Rechtszaken over spaartaks gaan door tot Hoge Raad
Vanwege de tienduizenden bezwaren die zijn ingediend bij de Belastingdienst, wordt de zogeheten ‘massaalbezwaarprocedure’ toegepast. Daarbij wordt een klein aantal zaken aan de rechter voorgelegd. Die zaken zullen worden uitgeprocedeerd tot aan de hoogste rechter in Nederland, de Hoge Raad.
Het oordeel van de Hoge Raad in die zaken geldt dan ook voor alle andere mensen die bezwaar hebben gemaakt. De staatssecretaris van Financiën heeft in overleg met de Bond voor Belastingbetalers zes zaken geselecteerd die aan de rechter zijn voorgelegd. Twee van deze zaken zijn door de rechtbank Noord-Holland behandeld.
De Bond voor Belastingbetalers is niet echt teleurgesteld over de uitspraken. Volgens voorzitter Jurgen de Vries wordt de zaak hierna toch nog bij een hogere rechter voortgezet. En in een vergelijkbare zaak zou de advocaat-generaal van de Hoge Raad juist hebben gesteld dat de spaartaks in 2017 wel in strijd was met het Europees Verdrag voor de Rechten van de Mens.
Over de belasting op spaargeld worden al jaren rechtszaken gevoerd.

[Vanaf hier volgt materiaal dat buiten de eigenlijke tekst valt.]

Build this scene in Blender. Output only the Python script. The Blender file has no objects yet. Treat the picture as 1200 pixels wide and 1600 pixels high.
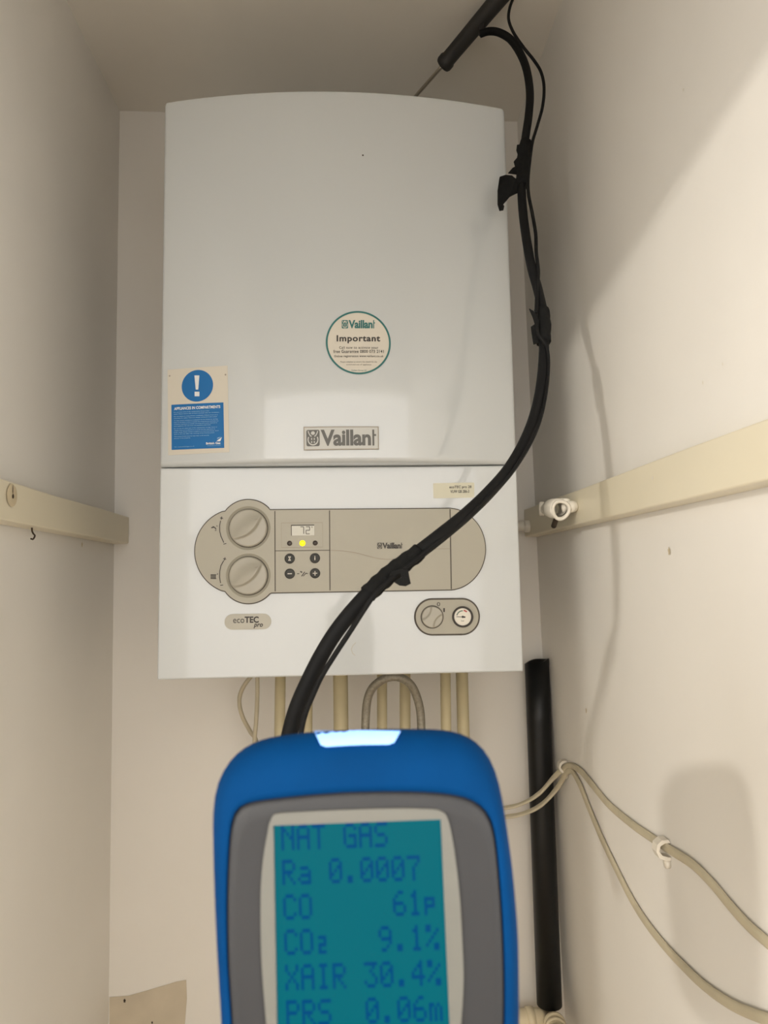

Zo loopt er over de manier waarop Nederland dit in 2016 regelde nog een zaak bij het Europees Hof voor de Rechten van de Mens.
De Bond voor Belastingbetalers zou graag zien dat Nederland eindelijk eens met regeling komt waarbij gekeken wordt naar iemands werkelijke rendement uit spaargeld, in plaats van naar een fictief rendement. Maar zo'n regeling is er nog altijd niet, benadrukt De Vries.